The Vanished Collection by Pauline Baer de Perignon. Courtesy of New Vessel Press.

It was the artist’s second biggest result at auction, surpassed only by La Belle Strasbourgeoise, which sold for €1.57 million ($1.85 million) at Christie’s Paris in 2020, according to the Artnet Price Database.

Immediately, Baer de Perignon’s phone was blowing up with messages from family in France who were watching the sale’s livestream online. For her, the biggest question was who bought it, and why. Split 20 ways, minus the auction house’s cut, the sale of Lady as Pomona is not exactly a mammoth payday for Baer de Perignon.

But she decided to spend at least part of it in a way that seems very much in keeping with her great-grandfather’s legacy.

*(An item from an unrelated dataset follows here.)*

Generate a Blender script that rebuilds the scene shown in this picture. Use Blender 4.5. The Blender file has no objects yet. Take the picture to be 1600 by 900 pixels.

“Right after the sale I visited my friend in New York at his gallery of 19- and 20th-century artists, Edouard Labouret Private Gallery. He told me a story about the beautiful watercolor by Randall Davey I was admiring on his wall,” Baer de Perignon said. “It was about a man falling in love with a statue into the Jardin des Tuileries, next to the Louvre museum.”

Randall Davey, Untitled (Statues in a garden). Courtesy of Labouret Private Gallery, New York.

Unlike her great-grandfather, Baer de Perignon isn’t an art collector, but the work sparked something in her, reminding her of Strauss’s close relationship with the Louvre. It also didn’t hurt that the work was only $1,200. She bought it.

“I brought it back to Paris, the night before the snow blizzard,” Baer de Perignon said. “Today, I will hang it in my little office and look at it to find inspiration for a new project.”